Dissolution of the Transcaucasian Federation

Extraordinary Eighth All-Georgia Congress of Soviets, On the Dissolution of the Transcaucasian Socialist Federative Soviet Republic. February 13, 1937

 

The issuing of this resolution was closely followed by similar resolutions, passed by the Extraordinary Ninth All-Azerbaijan Congress of Soviets on March 14, 1937, and then the Extraordinary Ninth Congress of Soviets of Armenia on March 23, 1937.

Original Source: S”ezdy sovetov Soiuza SSR, soiuznykh i avtonomnykh sovetskikh sotsialisticheskikh respublik; sbornik dokumentov (Moscow: Institut prava, Akademiia nauk SSSR, 1964), Vol. 6, p. 601.

The Extraordinary Eighth All-Georgia Congress of Soviets notes with great satisfaction that the Transcaucasian Federation has played its historic part in the political and economic life of the peoples of Transcaucasia by establishing lasting national peace and fraternal cooperation between the peoples of Transcaucasia and securing the triumph of socialist construction in the republics of Georgia, Azerbaijan and Armenia.

The peoples of Transcaucasia, liberated by the Great October Socialist Revolution from the yoke of imperialist interventionists and their hirelings and the people’s traitors–Mensheviks, Dashnaks and Mussavatists, created on 12 March 1922 the Transcaucasian Socialist Federative Soviet Republic on the initiative of Lenin, the great leader of the working class, in order to unite their efforts to defend the gains of the socialist revolution, to abolish chaos and dislocation and advance the economy, to rout the counter-revolutionary anti-Soviet parties and to establish peace among the nationalities and develop their close fraternal cooperation.

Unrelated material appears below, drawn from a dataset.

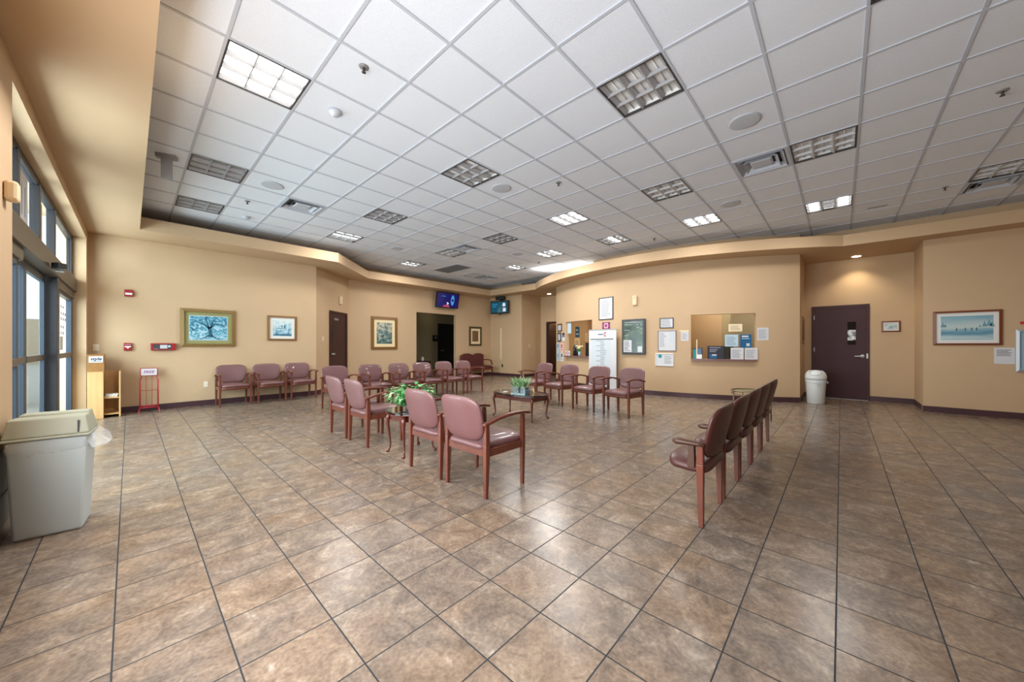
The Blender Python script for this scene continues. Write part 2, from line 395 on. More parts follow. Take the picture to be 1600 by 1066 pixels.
def wall_seg(mb, a, b, z0, z1, t=0.14, holes=()):
    """wall face from a to b (room on the left of a->b reversed: thickness goes to the right side)"""
    a, b = Vector((*a, 0)), Vector((*b, 0)); d = (b - a); L = d.length; d.normalize(); n = Vector((d.y, -d.x, 0)) * -t
    def piece(s0, s1, q0, q1):
        if s1 - s0 < 1e-4 or q1 - q0 < 1e-4: return
        p, q = a + d * s0, a + d * s1
        mb.hexa([p + Vector((0, 0, q0)), q + Vector((0, 0, q0)), q + n + Vector((0, 0, q0)), p + n + Vector((0, 0, q0)),
                 p + Vector((0, 0, q1)), q + Vector((0, 0, q1)), q + n + Vector((0, 0, q1)), p + n + Vector((0, 0, q1))])
    s = 0
    for (h0, h1, hz0, hz1) in sorted(holes):
        piece(s, h0, z0, z1); piece(h0, h1, z0, hz0); piece(h0, h1, hz1, z1); s = h1
    piece(s, L, z0, z1)
def base_seg(mb, a, b, gaps=()):
    a, b = Vector((*a, 0)), Vector((*b, 0)); d = (b - a); L = d.length; d.normalize(); n = Vector((d.y, -d.x, 0)) * 0.008
    s = 0
    for g0, g1 in list(sorted(gaps)) + [(L, L)]:
        if g0 - s > 0.01:
            p, q = a + d * (s - (0.008 if s == 0 else 0)), a + d * (g0 + (0.008 if g0 == L else 0))
            e = n * -0.05
            mb.hexa([p + e, q + e, q + n, p + n, p + e + Vector((0, 0, .11)), q + e + Vector((0, 0, .11)), q + n + Vector((0, 0, .108)), p + n + Vector((0, 0, .108))])
        s = g1
ZT = ZC + 0.2
P_L0, P_L1, P_B0, P_B1 = (-0.499, 9.7), (3.2, 9.7), (4.5, 10.9), (10.4, 10.9)
HALL = (6.83, 8.575, 2.41)
SEGS = [('left', P_L0, P_L1, (), ()), ('corner', P_L1, P_B0, (), ()),
        ('back', P_B0, P_B1, ((HALL[0] - 4.5, HALL[1] - 4.5, 0, HALL[2]),), ((HALL[0] - 4.5, HALL[1] - 4.5),)),
        ('television', P_B1, (10.4, 9.13), (), ()), ('recess_return', (10.541, 9.13), (11.6, 9.13), (), ()),
        ('recess', (11.6, 9.13), (11.6, 6.6), ((0.34, 1.26, 0, 2.16),), ((0.30, 1.30),)),
        ('alcove', (11.3, 0.66), (11.3, -1.136), (), ((0.08, 1.13),)), ('alcove_return', (11.3, -1.136), (10.341, -1.136), (), ()),
        ('right', (10.2, -1.136), (10.2, -4.0), (), ())]
for nm, a, b, holes, gaps in SEGS:
    mb = MB(); wall_seg(mb, a, b, 0, ZT, 0.14, holes)
    struct(mb.build('wall_' + nm, 'wall'), 'tan painted wall, ' + nm.replace('_', ' ') + ' side', 'wall')
    mb = MB(); base_seg(mb, a, b, gaps)
    struct(mb.build('baseboard_' + nm, 'base'), 'maroon baseboard along the ' + nm.replace('_', ' ') + ' wall', 'baseboard')
# bowed reception wall with its two pass-through windows
W1, W2 = (5.263, 6.495, 0.873, 1.985), (1.395, 2.611, 0.883, 1.965)
ys = sorted(set([0.66 + (7.17 - 0.66) * k / 40 for k in range(41)] + [W1[0], W1[1], W2[0], W2[1]]))
mb = MB(); bb = MB()
def cpt(y, off=0.0):
    n = Vector((wx(y) - CX, y - CY, 0)) / RW
    return Vector((wx(y), y, 0)) + n * off
for y0, y1 in zip(ys, ys[1:]):
    ym = (y0 + y1) / 2; zr = [(0, ZS + 0.1 if ym > 5.2 else ZT)]
    for w in (W1, W2):
        if w[0] < ym < w[1]: zr = [(0, w[2]), (w[3], zr[0][1])]
    for q0, q1 in zr:
        p = [cpt(y0), cpt(y1), cpt(y1, -0.12), cpt(y0, -0.12)]
        mb.hexa([v + Vector((0, 0, q0)) for v in p] + [v + Vector((0, 0, q1)) for v in p])
    p = [cpt(y0, -0.04), cpt(y1, -0.04), cpt(y1, 0.009), cpt(y0, 0.009)]
    bb.hexa(p + [v + Vector((0, 0, 0.11)) for v in p])
struct(mb.build('wall_reception', 'wall'), 'bowed tan reception wall with two pass-through windows', 'wall')
struct(bb.build('baseboard_reception', 'base'), 'maroon baseboard along the bowed reception wall', 'baseboard')
mb = MB(); wall_seg(mb, (11.3, 0.66), (9.96, 0.66), 0, ZT, -0.14)
struct(mb.build('wall_alcove_side', 'wall'), 'short tan wall beside the alcove', 'wall')
mb = MB(); mb.box(9.93, 11.3, 0.652, 0.70, 0, 0.11)
struct(mb.build('baseboard_alcove_side', 'base'), 'maroon baseboard on the short alcove wall', 'baseboard')
mb = MB(); mb.box(9.97, 11.75, 6.9, 7.1, 0, ZS + 0.1)
struct(mb.build('wall_recess_side', 'wall'), 'tan wall behind the end of the bowed wall', 'wall')
mb = MB(); mb.box(10.22, 10.4, -1.2, 0.8, ZL - 0.05, ZT)
struct(mb.build('wall_above_alcove', 'wall'), 'tan wall strip above the alcove soffit', 'wall')
# lowered soffit band: outer line (inside the walls) and lip line
LIP = [(0.12, -4.0), (0.12, 8.8), (3.39, 8.8), (4.80, 10.27), (9.80, 10.27), (9.80, 7.95)]
OUT = [(-0.65, -4.0), (-0.6, 9.8), (3.15, 9.82), (4.45, 11.0), (11.9, 11.0), (11.9, 8.3)]
for k in range(25):
    y = 7.9 + (-0.03 - 7.9) * k / 24
    LIP.append((lx(y), y)); OUT.append((11.9, 8.2 + (0.3 - 8.2) * k / 24))
LIP += [(9.74, -0.75), (9.80, -4.0)]; OUT += [(11.9, -0.75), (11.9, -4.0)]
mb = MB()
for k in range(len(LIP) - 1):
    a, b, c, d = LIP[k], LIP[k + 1], OUT[k + 1], OUT[k]
    mb.poly([(*a, ZS), (*b, ZS), (*c, ZS), (*d, ZS)]); mb.poly([(*a, ZL), (*b, ZL), (*c, ZL), (*d, ZL)]); mb.poly([(*a, ZS), (*b, ZS), (*b, ZL), (*a, ZL)])
struct(mb.build('trim_1', 'soffit'), 'tan lowered soffit band with an upright lip around the room', 'soffit')
# reception room, recess room, hall behind the back wall
mb = MB()
mb.box(12.0, 12.1, 0.7, 7.0, 0, 2.9); mb.box(10.35, 10.45, 0.75, 2.05, 0, 2.9); mb.box(10.2, 12.0, 3.6, 3.68, 0, 2.9); mb.prism([(12.1, 0.72)] + [(12.1, 7.0)] + [tuple(cpt(7.0 + (0.72 - 7.0) * k / 30, -0.09))[:2] for k in range(31)], 2.9, 2.95)
struct(mb.build('wall_office', 'wall'), 'tan walls of the office behind the reception windows', 'wall')
mb = MB(); mb.box(11.15, 11.99, 2.12, 2.18, 0, 2.89)  # shadowed panel, its shade put into the darker colour
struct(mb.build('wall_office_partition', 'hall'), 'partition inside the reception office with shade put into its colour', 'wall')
mb = MB(); mb.box(12.9, 13.0, 6.9, 9.5, 0, 2.9); mb.box(11.75, 13.0, 6.6, 6.7, 0, 2.9); mb.box(11.75, 13.0, 9.1, 9.2, 0, 2.9); mb.box(11.74, 13.0, 6.6, 9.2, 2.5, 2.55)
struct(mb.build('wall_passage', 'wall'), 'golden lit passage wall behind the open doorway', 'wall')
mb = MB(); mb.box(6.2, 10.4, 13.0, 13.1, 0, 2.7); mb.box(6.3, 6.4, 11.04, 13.0, 0, 2.7); mb.box(10.3, 10.4, 11.04, 13.0, 0, 2.7); mb.box(6.3, 10.4, 11.04, 13.1, 2.7, 2.75)
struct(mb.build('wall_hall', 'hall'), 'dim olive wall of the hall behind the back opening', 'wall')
# wall behind the viewer with a run of shop windows
mb = MB(); wall_seg(mb, (10.2, -4.0), (-0.7, -4.0), 0, ZT, 0.14, ())
struct(mb.build('wall_street', 'wall'), 'tan wall opposite the reception', 'wall')
# entrance wall
EY0, EY1, EZ = 4.2, 9.45, 3.08
def E(v): return Vector((ex(v.y) + v.x, v.y, v.z))
mb = MB(); mb.box(-0.22, 0, -4.1, 0.1, 0, ZT); mb.box(-0.22, 0, 0.1, 3.1, 0, 0.7); mb.box(-0.22, 0, 0.1, 3.1, 2.35, ZT); mb.box(-0.22, 0, 3.1, EY0, 0, ZT); mb.box(-0.22, 0, EY1, 9.84, 0, ZT); mb.box(-0.22, 0, EY0, EY1, EZ, ZT)
struct(mb.build('wall_entrance', 'wall', tf=E), 'tan entrance wall around the glazed doors', 'wall')
mb = MB(); mb.box(-0.04, 0.008, -4.0, EY0, 0, 0.11); mb.box(-0.04, 0.008, EY1, 9.7, 0, 0.11)
struct(mb.build('baseboard_entrance', 'base', tf=E), 'dark baseboard along the entrance wall', 'baseboard')
mb = MB(); mb.box(0.001, 0.014, 2.6, 4.16, 0.115, 0.58); mb.box(0.001, 0.018, 2.6, 4.16, 0.30, 0.315)
tag(mb.build('kick_panel', 'blackpanel', tf=E), 'black panel low on the entrance wall behind the grey-green bin', 'panel')

# entrance storefront: transoms, operator header, sidelights, sliding leaves
FX0, FX1 = -0.21, -0.15
w1 = empty('window_1', (0, 0, 0), 0, 'dark bronze storefront of transoms and sidelights around the entrance', 'window', kind='structure')
mb = MB()
mb.box(FX0, FX1, EY0, EY1, 3.0, EZ); mb.box(FX0, FX1, EY0, EY0 + 0.06, 0, EZ); mb.box(FX0, FX1, EY1 - 0.06, EY1, 0, EZ)
for y in (5.44, 6.48, 7.53): mb.box(FX0, FX1 + 0.012, y - 0.045, y + 0.045, 2.34, 3.02)
mb.build('frame', 'bronze', w1, bevel=0.003, tf=E)
mb = MB(); mb.box(FX0 - 0.02, FX1 + 0.05, EY0 + 0.01, EY1 - 0.01, 2.14, 2.36); mb.box(FX0, FX1 + 0.02, EY0 + 0.01, 5.56, 2.03, 2.14); mb.box(FX0, FX1 + 0.02, 7.66, EY1 - 0.01, 2.03, 2.14)
hd = mb.build('header', 'brownrail', w1, bevel=0.006, tf=E)
for y0, y1 in ((EY0 + 0.06, 5.40), (5.48, 6.44), (6.52, 7.49), (7.57, EY1 - 0.06)):
    mb = MB(); mb.box(-0.182, -0.176, y0, y1, 2.36, 3.0); mb.build('transom_pane', 'glass', w1, tf=E)
for y0, y1 in ((EY0 + 0.06, 5.50), (7.72, EY1 - 0.06)):
    sf = MB(); sf.box(FX0, FX1, y0, y1, 0, 0.12); sf.box(FX0, FX1, y0, y0 + 0.05, 0.12, 2.03); sf.box(FX0, FX1, y1 - 0.06, y1, 0.12, 2.03); sf.box(FX0, FX1, y0, y1, 1.98, 2.03)
    s_ = sf.build('sidelight_frame', 'daylit_frame', w1, bevel=0.003, tf=E)
    r_ = MB(); r_.box(FX0, FX1 + 0.006, y0 + 0.05, y1 - 0.06, 1.06, 1.13); r_.build('mid_rail', 'brownrail', s_, tf=E)
    g_ = MB(); g_.box(-0.182, -0.176, y0 + 0.05, y1 - 0.06, 0.12, 1.98); g_.build('pane', 'glass', s_, tf=E)
mb = MB(); mb.box(FX0 - 0.03, FX1 + 0.03, 7.50, 7.70, 0, 2.14); mb.build('door_post', 'bronze', w1, bevel=0.004, tf=E)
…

The Transcaucasian Federation has fulfilled the historic tasks it was set.

Soviet power has scored victories in socialist construction in Transcaucasia under the leadership of the Communist Party (Bolsheviks), under the banner of Leninist nationalities policy. Soviet power has built a powerful industry in the Transcaucasian republics and transformed them into advanced industrial-agrarian republics.

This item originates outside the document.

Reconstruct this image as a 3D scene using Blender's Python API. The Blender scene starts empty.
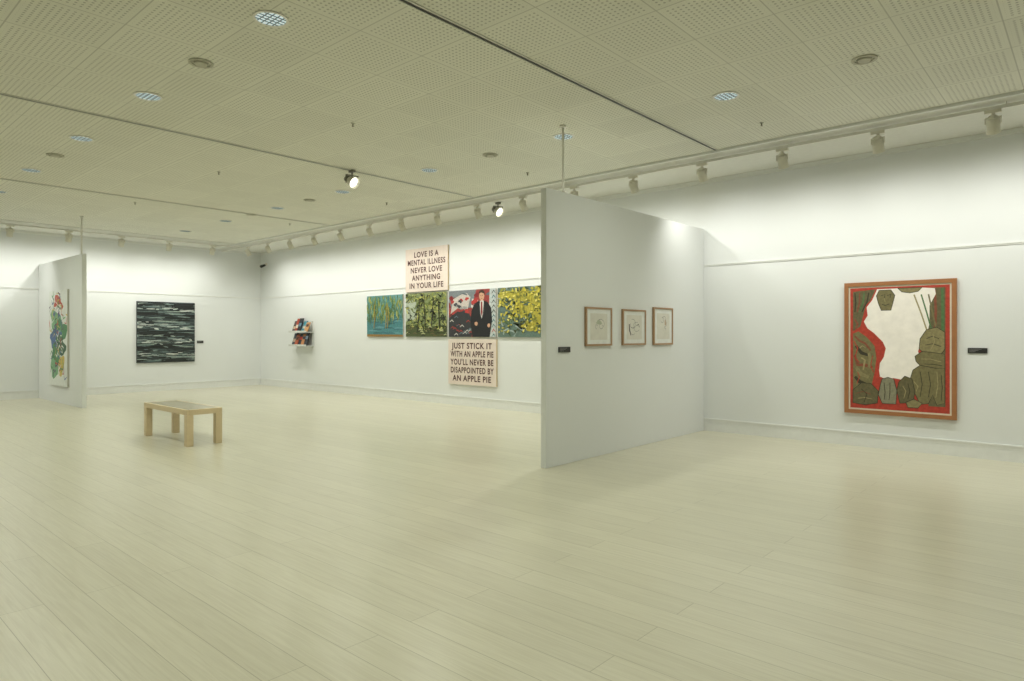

The collective-farm system has triumphed in the rural areas of Transcaucasia once and for all. Hundreds upon hundreds of collective farms have grown in strength and ensure the collective farmers a prosperous life on the basis of collective-farm rules.

The culture of the Transcaucasian peoples, national in form and socialist in content, has flourished in unprecedented fashion.

The people’s enemies–the counter-revolutionary parties of Mensheviks, Mussavatists and Dashnaks have been defeated once and for all. Fraternity and indissoluble friendship among nations have been established in the relations between the peoples of Georgia, Azerbaijan and Armenia.

By creating and strengthening the Transcaucasian Federation, an organ of national peace, which was impossible and unknown under the bourgeois system, the workers, peasants and the toiling intelligentsia of Georgia, Azerbaijan and Armenia have achieved their historic victories in socialist construction.

The victory of socialism in the Transcaucasian republics has created the requisite conditions for the dissolution of the Transcaucasian Federation at the present stage of historical development of the great Soviet Union.

By virtue of the growing socialist economy and culture the Transcaucasian republics–Georgia, Armenia and Azerbaijan–now have the broadest economic and cultural ties not only between themselves, but also with the other republics of the USSR, which has given each republic a new status in the fraternal family of the peoples of the Soviet Union and created the necessary conditions for the Transcaucasian republics’ accession to the Union of Soviet Socialist Republics.

The new Constitution opens up great prospects for the Transcaucasian republics’ growth and efflorescence and raises to a new level the indissoluble fraternal union of the Transcaucasian peoples.

Proceeding from the foregoing, the Extraordinary Eighth All-Georgia Congress of Soviets resolves:

That in accordance with Article 13 of the Constitution of the USSR that provides for the direct accession of the Azerbaijan SSR, the Georgian SSR and the Armenian SSR to the Union of Soviet Socialist Republics, it be considered necessary to dissolve the Transcaucasian Socialist Federative Soviet Republic and its governing bodies, as having performed their historic function.